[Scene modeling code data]

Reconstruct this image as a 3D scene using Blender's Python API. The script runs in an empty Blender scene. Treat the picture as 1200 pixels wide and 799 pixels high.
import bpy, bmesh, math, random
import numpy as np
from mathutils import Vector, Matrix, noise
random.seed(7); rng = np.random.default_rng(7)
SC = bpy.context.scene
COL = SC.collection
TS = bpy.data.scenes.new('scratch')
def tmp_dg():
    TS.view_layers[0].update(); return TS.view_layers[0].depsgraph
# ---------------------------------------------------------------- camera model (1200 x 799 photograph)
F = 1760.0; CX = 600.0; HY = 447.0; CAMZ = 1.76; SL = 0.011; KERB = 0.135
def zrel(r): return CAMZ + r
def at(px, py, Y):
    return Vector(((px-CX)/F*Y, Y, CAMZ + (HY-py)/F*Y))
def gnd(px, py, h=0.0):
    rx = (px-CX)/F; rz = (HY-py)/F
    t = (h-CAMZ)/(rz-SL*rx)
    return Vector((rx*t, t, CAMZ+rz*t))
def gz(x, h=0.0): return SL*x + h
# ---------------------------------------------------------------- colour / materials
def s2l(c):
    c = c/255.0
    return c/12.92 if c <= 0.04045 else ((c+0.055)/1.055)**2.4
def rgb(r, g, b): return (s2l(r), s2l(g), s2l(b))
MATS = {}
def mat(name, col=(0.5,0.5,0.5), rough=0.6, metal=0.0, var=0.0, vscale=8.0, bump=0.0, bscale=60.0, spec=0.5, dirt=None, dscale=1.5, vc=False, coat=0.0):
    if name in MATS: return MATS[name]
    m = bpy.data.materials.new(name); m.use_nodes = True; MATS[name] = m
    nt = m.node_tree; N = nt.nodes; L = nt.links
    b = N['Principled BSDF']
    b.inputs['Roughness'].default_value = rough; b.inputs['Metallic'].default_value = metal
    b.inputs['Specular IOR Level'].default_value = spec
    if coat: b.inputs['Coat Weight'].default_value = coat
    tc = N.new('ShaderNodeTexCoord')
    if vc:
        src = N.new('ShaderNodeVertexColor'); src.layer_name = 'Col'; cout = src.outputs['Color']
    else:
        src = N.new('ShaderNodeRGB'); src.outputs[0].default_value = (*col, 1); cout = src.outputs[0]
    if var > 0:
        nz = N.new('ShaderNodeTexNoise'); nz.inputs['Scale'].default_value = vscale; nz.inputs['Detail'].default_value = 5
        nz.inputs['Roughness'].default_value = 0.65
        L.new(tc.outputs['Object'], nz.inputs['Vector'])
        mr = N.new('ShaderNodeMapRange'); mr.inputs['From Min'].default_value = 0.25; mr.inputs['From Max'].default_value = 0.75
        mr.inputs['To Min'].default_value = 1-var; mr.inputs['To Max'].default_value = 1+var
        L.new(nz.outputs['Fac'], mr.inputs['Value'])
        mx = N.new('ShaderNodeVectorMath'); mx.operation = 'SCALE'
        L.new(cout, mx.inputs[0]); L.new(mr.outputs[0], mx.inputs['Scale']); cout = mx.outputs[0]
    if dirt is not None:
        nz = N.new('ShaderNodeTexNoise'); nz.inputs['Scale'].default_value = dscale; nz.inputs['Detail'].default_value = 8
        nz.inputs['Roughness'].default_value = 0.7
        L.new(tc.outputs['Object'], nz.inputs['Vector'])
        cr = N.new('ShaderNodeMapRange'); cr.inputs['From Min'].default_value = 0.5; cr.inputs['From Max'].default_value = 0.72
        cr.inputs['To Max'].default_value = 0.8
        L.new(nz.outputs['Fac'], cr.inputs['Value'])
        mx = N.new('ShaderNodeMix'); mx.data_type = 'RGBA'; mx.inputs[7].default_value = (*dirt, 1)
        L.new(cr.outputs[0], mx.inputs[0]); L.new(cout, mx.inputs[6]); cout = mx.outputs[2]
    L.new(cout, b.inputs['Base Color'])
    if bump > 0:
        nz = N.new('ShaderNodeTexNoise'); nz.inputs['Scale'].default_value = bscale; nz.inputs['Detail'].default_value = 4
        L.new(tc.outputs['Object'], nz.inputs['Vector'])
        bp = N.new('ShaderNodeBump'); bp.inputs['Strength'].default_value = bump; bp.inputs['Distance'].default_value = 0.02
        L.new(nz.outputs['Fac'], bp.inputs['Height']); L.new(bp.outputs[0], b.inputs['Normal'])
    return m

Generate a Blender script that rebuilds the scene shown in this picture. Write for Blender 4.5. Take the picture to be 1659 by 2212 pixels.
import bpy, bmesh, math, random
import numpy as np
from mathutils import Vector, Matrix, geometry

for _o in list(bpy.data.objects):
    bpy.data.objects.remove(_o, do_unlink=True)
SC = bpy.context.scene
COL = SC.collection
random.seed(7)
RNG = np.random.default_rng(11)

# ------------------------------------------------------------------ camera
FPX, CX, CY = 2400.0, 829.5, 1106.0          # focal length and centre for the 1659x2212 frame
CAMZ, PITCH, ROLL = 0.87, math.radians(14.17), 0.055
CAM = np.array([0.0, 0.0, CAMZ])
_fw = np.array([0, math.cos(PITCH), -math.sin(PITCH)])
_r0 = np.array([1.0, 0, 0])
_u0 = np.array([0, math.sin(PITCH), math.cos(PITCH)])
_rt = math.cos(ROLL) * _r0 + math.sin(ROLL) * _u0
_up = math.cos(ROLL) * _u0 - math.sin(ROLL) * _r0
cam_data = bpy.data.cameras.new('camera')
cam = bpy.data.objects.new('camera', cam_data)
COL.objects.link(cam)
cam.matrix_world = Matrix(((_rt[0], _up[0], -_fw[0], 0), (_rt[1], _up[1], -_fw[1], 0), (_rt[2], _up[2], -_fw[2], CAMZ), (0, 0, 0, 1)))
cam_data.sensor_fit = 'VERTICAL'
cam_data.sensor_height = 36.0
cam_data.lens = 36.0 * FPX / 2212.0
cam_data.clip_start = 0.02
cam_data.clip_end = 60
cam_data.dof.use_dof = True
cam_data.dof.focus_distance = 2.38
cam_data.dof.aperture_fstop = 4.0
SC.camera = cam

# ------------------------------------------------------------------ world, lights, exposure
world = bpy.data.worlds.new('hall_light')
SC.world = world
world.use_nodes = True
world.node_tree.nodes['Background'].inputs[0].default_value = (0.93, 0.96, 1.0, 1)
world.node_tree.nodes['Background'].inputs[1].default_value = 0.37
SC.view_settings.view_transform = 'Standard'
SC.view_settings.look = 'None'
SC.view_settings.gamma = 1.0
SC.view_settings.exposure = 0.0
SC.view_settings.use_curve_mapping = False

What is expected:
Repeat exactly the lines from the one containing "Generate a Blender" to the one containing "RNG = np.random.default_rng(11)", both lines included, and nothing else.

Worked solution:
Generate a Blender script that rebuilds the scene shown in this picture. Write for Blender 4.5. Take the picture to be 1659 by 2212 pixels.
import bpy, bmesh, math, random
import numpy as np
from mathutils import Vector, Matrix, geometry

for _o in list(bpy.data.objects):
    bpy.data.objects.remove(_o, do_unlink=True)
SC = bpy.context.scene
COL = SC.collection
random.seed(7)
RNG = np.random.default_rng(11)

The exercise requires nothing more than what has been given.